Seychelles - Leadership

René has ruled for 25 years with a mix of populism, paternalism, and power. His cabinet and party lieutenants call him "The Boss." In 1979, René installed a new Constitution that placed all political power in the hands of the SPUP (renamed the Seychelles People's Progressive Front or SPPF), setting up a single-party state. Under the terms of the 1979 Constitution, he was reelected in 1984 and again in 1989.

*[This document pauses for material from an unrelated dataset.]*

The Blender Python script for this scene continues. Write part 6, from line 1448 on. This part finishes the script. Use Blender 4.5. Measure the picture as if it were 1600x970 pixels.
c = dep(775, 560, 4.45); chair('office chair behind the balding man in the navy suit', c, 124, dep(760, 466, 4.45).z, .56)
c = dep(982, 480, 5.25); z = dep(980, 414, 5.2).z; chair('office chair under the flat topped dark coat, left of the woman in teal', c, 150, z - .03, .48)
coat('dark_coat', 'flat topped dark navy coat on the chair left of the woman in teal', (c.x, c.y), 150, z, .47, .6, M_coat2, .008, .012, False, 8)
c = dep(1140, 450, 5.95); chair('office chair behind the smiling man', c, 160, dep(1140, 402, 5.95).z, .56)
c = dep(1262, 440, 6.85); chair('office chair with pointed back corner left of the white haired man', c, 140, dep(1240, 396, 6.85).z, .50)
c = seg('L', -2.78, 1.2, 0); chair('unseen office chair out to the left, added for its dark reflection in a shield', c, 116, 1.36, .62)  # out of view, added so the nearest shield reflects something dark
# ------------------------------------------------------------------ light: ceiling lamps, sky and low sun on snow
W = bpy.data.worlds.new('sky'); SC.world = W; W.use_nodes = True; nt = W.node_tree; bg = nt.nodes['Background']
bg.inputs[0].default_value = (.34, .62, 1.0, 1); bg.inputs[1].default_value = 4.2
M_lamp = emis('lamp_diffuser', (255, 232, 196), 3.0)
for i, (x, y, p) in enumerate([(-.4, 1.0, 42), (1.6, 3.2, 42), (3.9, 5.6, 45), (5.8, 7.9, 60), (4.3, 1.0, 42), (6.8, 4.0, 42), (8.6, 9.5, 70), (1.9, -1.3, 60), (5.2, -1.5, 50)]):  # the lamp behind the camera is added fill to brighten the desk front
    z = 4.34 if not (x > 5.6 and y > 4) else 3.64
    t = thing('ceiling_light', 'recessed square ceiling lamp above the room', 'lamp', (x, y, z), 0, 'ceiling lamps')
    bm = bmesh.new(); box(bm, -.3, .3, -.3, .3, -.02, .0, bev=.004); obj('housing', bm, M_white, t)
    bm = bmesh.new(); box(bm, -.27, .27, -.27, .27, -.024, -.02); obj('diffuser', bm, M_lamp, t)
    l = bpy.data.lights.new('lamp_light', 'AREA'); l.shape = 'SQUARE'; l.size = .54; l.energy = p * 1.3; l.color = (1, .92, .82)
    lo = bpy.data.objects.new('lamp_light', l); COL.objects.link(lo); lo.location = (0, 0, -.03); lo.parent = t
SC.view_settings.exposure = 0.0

International pressure forced the elaboration of a new Constitution in 1993. Multi-party elections were held and won by René and his party. In January 1998, sensing a shift in political sentiment towards the opposition, René surprised his opponents by calling early elections for March 22, which gave him his second of three possible consecutive five year terms allowed by the 1993 Constitution. René received 66.7% of the vote to 19.5% for Wavel Ramkalawan of the United Opposition Party and to 13.8% for Mancham of the Democratic Party. The United Opposition Party's election platform called for greater equity in representation and criticism of the SPPF's use of state welfare programs to generate electoral support. The United Opposition Party replaced the Democratic Party as the primary party of opposition, and despite his large margin of victory, popular support for René and the SPPF appeared to be in decline.

In an attempt to convince investors of Seychelles' stability, René called presidential elections two years early for 31 August 2001. Winning only 54.19% of the vote, the erosion of his popularity was confirmed. Ramkalawan running as the Seychelles National Party (SNP) candidate obtained 44.95%. Alleging fraud, Ramkalawan appealed to the Constitutional Court to nullify the ballot, but was rejected. In parliamentary elections in December 2002, the SPPF saw its majority narrowed considerably, winning 23 seats against 11 seats for the SNP leaving the SPPF one vote short of a two-thirds majority.

Earlier rumors about the ill health of René now appear unfounded, but the transfer of power from René to his vice president, James Michel, is likely to remain unaffected.


Although cronyism and nepotism in René's government have long fueled a growing skepticism about René and the SPPF, voters seem to prefer the 'devil they know' to the one they do not.